Emilie and the Hollow World by Martha Wells – Advance Review

Emilie and the Hollow World

Book Jacket:

While running away from home for reasons that are eminently defensible, Emilie’s plans to stow away on the steamship Merry Bell and reach her cousin in the big city go awry, landing her on the wrong ship and at the beginning of a fantastic adventure.

Taken under the protection of Lady Marlende, Emilie learns that the crew hopes to use the aether currents and an experimental engine, and with the assistance of Lord Engal, journey to the interior of the planet in search of Marlende’s missing father.

With the ship damaged on arrival, they attempt to traverse the strange lands on their quest. But when evidence points to sabotage and they encounter the treacherous Lord Ivers, along with the strange race of the sea-lands, Emilie has to make some challenging decisions and take daring action if they are ever to reach the surface world again.

You can read an excerpt here.


An old-fashion type adventure yarn (think Leviathan, or Tintin, but more Jules Verne-y), Emilie and the Hollow World makes for a fun ride – but I did find myself wishing, in the end, that the story had been a bit more personal.

Now to be fair, that is the Achilles heel of adventure stories – too much being sacrificed in the name of non-stop action (particularly on the character side). Take the Tintin movie, for example (though admittedly as someone not familiar with the cartoon, I could only take it at face value): the characters never once stopped running, always chasing or being chased, and yet I was bored silly by it all because I just didn’t care what happened to them one way or the other. There simply wasn’t enough there – to the characters or their reasons why – to give me a reason to. Now it’s not like I require all that much – heck, the movie Taken worked for me, because I could easily vest in a parent setting out to rescue their kid – but it all boils down to this: I enjoy action stories, very much so, but I want them to have some level of personality, some character drive. And as for this book, well, it wasn’t a personality-free zone, but it didn’t feel all that personal either.

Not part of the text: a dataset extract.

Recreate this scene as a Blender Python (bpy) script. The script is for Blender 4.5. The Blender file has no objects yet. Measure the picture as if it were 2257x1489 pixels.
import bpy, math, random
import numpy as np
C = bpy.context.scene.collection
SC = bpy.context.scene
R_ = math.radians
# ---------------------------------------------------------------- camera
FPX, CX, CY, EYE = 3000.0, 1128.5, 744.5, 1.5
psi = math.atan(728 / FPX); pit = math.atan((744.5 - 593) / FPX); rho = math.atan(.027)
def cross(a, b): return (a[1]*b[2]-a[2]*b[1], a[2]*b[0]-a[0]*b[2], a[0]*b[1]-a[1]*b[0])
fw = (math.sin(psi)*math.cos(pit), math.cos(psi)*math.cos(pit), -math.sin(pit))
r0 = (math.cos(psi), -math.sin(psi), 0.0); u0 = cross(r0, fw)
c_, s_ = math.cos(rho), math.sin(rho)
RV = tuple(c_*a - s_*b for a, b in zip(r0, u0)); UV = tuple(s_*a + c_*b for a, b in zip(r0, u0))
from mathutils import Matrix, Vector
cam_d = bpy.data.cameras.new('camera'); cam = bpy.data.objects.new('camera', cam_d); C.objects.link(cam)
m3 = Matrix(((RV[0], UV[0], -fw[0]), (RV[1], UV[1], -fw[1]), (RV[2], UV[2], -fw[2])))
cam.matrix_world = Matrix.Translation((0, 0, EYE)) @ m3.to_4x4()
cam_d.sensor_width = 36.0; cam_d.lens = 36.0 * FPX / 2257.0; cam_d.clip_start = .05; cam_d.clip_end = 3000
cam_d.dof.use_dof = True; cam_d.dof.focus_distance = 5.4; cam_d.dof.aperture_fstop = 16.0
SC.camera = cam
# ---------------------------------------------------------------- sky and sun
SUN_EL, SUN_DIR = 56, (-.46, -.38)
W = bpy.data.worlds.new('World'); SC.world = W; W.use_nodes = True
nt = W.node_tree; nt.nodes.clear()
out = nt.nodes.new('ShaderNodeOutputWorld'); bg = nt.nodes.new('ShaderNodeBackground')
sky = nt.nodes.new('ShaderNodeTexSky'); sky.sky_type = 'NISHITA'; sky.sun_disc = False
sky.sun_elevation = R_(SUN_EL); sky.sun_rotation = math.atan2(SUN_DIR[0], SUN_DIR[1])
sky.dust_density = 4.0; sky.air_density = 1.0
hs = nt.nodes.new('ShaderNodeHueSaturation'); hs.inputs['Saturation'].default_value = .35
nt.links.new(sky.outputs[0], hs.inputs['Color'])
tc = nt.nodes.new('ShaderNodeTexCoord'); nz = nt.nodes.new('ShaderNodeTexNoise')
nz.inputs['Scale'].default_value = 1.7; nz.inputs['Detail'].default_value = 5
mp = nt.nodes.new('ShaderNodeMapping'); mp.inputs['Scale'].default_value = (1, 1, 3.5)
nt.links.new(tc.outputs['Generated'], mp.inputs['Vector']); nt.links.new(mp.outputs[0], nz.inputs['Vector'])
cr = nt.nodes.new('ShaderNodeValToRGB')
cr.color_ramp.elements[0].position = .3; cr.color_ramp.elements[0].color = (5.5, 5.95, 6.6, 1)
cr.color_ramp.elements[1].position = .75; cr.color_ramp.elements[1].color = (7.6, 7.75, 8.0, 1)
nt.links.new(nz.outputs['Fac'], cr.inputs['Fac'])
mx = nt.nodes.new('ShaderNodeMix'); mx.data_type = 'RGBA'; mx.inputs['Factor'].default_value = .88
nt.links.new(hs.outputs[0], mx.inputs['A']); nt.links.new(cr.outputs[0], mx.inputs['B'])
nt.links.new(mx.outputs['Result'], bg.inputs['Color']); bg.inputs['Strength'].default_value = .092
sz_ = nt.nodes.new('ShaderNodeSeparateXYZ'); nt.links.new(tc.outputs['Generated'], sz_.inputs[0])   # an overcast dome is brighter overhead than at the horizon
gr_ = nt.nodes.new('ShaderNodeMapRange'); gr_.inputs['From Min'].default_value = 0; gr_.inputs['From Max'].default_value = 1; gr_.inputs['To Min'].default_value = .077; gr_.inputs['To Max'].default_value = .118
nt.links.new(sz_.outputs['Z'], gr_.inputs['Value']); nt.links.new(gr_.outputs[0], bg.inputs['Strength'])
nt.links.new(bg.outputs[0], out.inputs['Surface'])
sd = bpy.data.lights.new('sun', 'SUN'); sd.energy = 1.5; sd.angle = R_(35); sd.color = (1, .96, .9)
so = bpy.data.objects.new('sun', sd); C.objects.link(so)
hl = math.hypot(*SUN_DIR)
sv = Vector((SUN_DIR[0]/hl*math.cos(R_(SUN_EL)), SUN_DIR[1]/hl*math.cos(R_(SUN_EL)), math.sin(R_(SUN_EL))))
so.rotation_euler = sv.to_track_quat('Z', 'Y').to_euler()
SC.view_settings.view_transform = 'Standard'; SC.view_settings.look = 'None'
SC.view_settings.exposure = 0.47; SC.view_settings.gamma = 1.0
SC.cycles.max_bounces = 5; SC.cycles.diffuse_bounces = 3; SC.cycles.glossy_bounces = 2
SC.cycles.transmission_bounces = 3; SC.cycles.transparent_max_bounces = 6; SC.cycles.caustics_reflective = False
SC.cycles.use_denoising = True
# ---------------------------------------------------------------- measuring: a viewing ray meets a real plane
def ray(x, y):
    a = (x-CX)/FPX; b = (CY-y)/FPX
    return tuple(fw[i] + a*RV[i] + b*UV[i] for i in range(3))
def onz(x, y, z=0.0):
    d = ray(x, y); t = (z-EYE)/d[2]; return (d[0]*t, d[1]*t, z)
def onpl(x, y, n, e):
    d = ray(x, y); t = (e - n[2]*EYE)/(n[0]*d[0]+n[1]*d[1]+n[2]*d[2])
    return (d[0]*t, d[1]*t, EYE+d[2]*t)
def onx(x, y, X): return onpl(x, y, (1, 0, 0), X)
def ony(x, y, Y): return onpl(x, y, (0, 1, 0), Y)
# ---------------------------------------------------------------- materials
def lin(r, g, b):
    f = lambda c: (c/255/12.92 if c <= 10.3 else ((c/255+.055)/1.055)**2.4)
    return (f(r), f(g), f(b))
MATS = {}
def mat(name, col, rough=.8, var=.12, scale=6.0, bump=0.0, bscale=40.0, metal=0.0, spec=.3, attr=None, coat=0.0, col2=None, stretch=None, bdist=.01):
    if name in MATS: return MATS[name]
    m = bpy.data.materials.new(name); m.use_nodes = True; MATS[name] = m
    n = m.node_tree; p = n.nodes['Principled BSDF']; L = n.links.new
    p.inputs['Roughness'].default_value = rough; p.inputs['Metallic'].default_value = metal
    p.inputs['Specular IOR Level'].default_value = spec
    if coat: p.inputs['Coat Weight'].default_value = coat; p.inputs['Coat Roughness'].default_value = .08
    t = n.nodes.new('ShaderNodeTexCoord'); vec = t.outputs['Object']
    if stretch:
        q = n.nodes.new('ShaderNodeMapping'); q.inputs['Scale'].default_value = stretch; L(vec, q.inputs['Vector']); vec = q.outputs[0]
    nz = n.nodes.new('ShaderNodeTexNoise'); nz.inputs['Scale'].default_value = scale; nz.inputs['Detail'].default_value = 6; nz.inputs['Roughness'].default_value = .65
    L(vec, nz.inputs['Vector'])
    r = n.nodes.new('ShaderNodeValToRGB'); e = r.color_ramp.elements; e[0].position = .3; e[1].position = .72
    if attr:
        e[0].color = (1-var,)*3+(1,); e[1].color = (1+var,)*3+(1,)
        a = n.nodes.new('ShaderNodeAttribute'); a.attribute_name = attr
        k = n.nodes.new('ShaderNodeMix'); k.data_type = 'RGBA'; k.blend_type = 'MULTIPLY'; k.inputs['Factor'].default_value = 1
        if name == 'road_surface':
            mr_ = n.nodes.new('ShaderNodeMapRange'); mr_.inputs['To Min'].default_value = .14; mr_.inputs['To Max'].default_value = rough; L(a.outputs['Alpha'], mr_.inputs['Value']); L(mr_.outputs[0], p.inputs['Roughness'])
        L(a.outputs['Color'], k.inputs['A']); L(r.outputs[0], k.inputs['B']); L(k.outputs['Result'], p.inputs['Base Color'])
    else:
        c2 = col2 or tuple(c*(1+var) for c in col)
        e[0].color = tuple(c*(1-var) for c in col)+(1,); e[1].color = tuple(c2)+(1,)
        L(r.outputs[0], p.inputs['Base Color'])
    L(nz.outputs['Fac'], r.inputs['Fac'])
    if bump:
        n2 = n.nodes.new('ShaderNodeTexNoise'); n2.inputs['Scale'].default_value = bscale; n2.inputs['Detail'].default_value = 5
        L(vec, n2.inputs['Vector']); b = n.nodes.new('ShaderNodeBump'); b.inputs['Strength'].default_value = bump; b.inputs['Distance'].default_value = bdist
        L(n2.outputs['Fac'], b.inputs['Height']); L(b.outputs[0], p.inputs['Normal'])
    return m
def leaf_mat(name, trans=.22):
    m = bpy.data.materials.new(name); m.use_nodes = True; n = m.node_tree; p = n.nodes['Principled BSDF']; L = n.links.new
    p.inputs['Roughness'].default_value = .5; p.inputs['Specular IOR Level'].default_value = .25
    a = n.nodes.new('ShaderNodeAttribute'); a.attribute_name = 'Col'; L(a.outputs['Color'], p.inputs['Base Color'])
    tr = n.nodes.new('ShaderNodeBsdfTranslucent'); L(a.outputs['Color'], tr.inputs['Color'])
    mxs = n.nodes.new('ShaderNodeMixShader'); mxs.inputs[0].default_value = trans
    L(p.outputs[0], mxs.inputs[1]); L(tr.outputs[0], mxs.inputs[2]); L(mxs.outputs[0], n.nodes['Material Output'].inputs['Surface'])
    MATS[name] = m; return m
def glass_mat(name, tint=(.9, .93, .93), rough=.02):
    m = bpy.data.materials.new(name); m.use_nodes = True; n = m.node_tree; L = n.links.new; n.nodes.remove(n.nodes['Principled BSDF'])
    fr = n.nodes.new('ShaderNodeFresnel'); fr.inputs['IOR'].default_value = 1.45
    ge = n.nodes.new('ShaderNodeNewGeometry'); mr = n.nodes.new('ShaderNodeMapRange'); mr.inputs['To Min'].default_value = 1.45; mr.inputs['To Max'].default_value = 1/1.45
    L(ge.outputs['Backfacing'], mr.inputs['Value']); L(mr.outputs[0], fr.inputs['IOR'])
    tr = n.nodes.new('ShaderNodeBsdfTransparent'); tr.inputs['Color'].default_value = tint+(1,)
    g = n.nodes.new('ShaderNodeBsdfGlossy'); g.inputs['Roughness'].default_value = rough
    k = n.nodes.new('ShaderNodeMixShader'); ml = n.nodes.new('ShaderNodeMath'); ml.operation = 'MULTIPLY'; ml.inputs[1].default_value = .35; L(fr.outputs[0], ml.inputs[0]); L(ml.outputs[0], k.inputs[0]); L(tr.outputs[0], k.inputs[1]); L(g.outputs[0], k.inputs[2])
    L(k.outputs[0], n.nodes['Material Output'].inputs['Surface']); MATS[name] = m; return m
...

Because here’s the thing: Emilie is very easy to root for, being a sensible, plucky young lady, but she also is just the person standing in the right place at the right time, and that’s it. Again and again, circumstances conspire to make Emilie Johnny-on-the-spot, such that she alone can perform the appropriate derring-do to save the day – but it just never felt like it HAD to be Emilie. The mechanics of it all were so overpowering that frankly it seemed like anyone standing in Emilie’s place could have done the same thing – because it was never ABOUT her, never something made possibly by dint of her personality or abilities, it just happened TO her. And as a result, it leeched some of the emotion, some of the character, out of this story – which left it all just a bit too impersonal.

And yet, that being said, there still is something undeniably fun about watching a young lady (in a decidedly chauvinistic age) save the day over and over. And likewise, while the action machinations definitely overpowered the characters, it also was all just FUN. The set pieces, the escapes, the adventures, the strange creatures and bizarre landscapes – it was all marvelously fascinating and inventive, and I enjoyed the heck out of being a tourist in Well’s peculiar world. And as for the characters themselves, while they did stay fairly broad, they were all charming nonetheless – and I look forward to seeing more of them in the the next book.

So in the end, yes, you will have to forgive the rather coincidental nature of Emilie’s adventure, but it does still make for a pell-mell, highly entertaining read, with aether and gear-works galore. And I will definitely be back for more Martha Wells – I just hope the next time around it’s all a bit more personal.

Byrt Grade: A-

As Levar Burton used to say – you don’t have to take my word for it…

Scribble Orca on Goodreads says:

The story reminds me strongly of the more memorable moments of Jacques Tardi’s The Adventures of Adele Blanc Sec

Bunbury in the Stacks says:

My other…issue with Emilie and the Hollow World was that for at least the first half of the book, it was really just The Hollow World. Emilie was just this window through which we were seeing this adventure take place, but she wasn’t really a part of it herself. She followed people around, she said some things, but the story would have essentially remained unchanged had she not been there. BUT (yes, there is a but), Emilie did grow.

Badass Book Reviews says:

…a fast-paced adventure full of rolicking fun and fantastical characters.